FOR IMMEDIATE RELEASE

INDIANAPOLIS — Professor Jonathan Eller, director of IUPUI’s Center for Ray Bradbury Studies and Chancellor’s Professor of English, will present the inaugural Bradbury Lecture at 6 p.m. Wednesday, Aug. 20.

The lecture, in the West Reading Room of the Indianapolis Central Library, 40 E. St. Clair St., is free and open to the public.

“Ray Bradbury in the Twenty-First Century” draws on the unique and extensive archives of the Bradbury Center, which is home to the iconic author’s papers, his working library, and a lifetime of his awards and mementoes. These materials, recent gifts of the Bradbury family and the author’s longtime friend and bibliographer, Donn Albright, are part of the IU School of Liberal Arts at Indiana University-Purdue University Indianapolis.

“Everybody knows a Ray Bradbury story,” Eller said. “Generations of school children and college students have read his work in hundreds of anthologies and textbooks; teachers and librarians continue to value his stories and his poetic, metaphor-rich style.”

Bradbury’s stories have a unique staying power in American culture.
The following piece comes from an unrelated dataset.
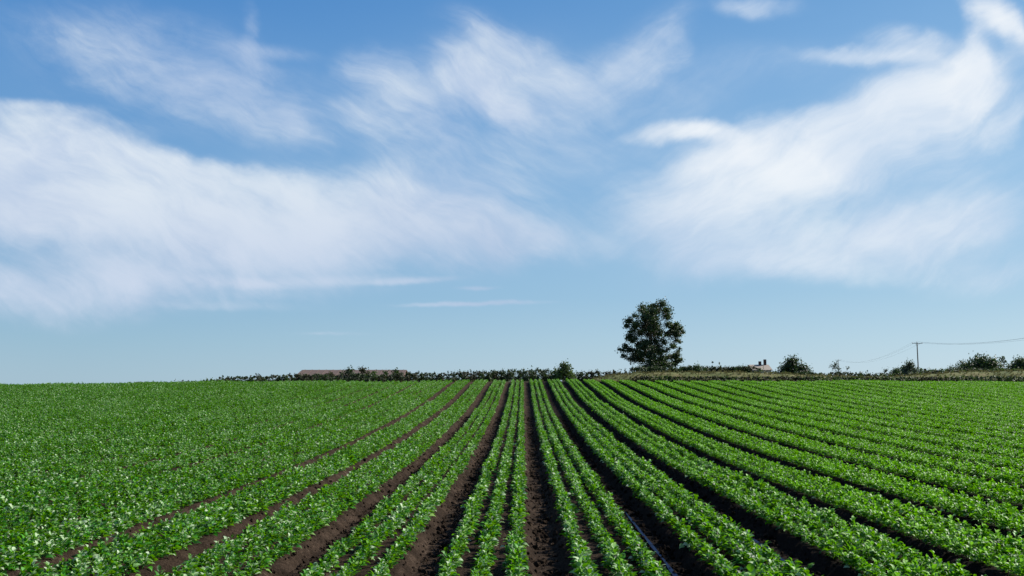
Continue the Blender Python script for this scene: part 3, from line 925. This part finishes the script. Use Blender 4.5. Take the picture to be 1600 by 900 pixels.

“He published more than 400 stories,” Eller said. “And he wove them into such modern classics as ‘The Martian Chronicles,’ ‘The Illustrated Man,’ ‘The Golden Apples of the Sun,’ ‘The October Country,’ and two enduring titles that emerged from his Midwestern childhood: ‘Dandelion Wine’ and ‘Something Wicked This Way Comes.’ ‘Fahrenheit 451,’ his classic cautionary tale of censorship and book burning, remains a perennial bestseller more than 60 years after publication.”
    
Eller’s illustrated presentation will focus on two intriguing questions: How did Ray Bradbury, a child of the Great Depression who never attended college, become one of the best-known American writers of his time? And why does this master storyteller of the 20th century remain a powerful cultural influence today?

The inaugural Bradbury Lecture falls during the author’s birthday week, and Eller plans to schedule subsequent lectures each August as Bradbury’s centennial year — 2020 — rapidly approaches.

Eller said, “He was born in 1920, when the Martian Canals of Percival Lowell and Edgar Rice Burroughs were still high in the American imagination; he passed away in 2012, just as the Curiosity Rover was about to land on Mars, at a site named in Ray Bradbury’s honor.” The center’s holdings include artifacts that have orbited the Earth, and Eller’s lecture will also assess the author’s lasting impact on the American space program.

The timing of the first Bradbury Lecture is especially significant. “Ray Bradbury Unbound,” the second volume of Eller’s three-volume study of Bradbury’s life and career, will be published by the University of Illinois Press in early September. At the same time, Kent State University Press will publish volume two of the Bradbury Center’s “Collected Stories of Ray Bradbury,” a series that recovers the seldom-seen original versions of Bradbury’s earliest published stories.

The Bradbury Lecture also kicks off a campaign to expand the Bradbury Center at IUPUI so that students, researchers and the general public can have better access to the archives and artifacts belonging to one of America’s premier storytellers.

The Bradbury Lecture is presented by the Indianapolis Public Library in conjunction with the Center for Ray Bradbury Studies. Parking for the Indianapolis Central Library is available via Pennsylvania Street in the library garage for a fee.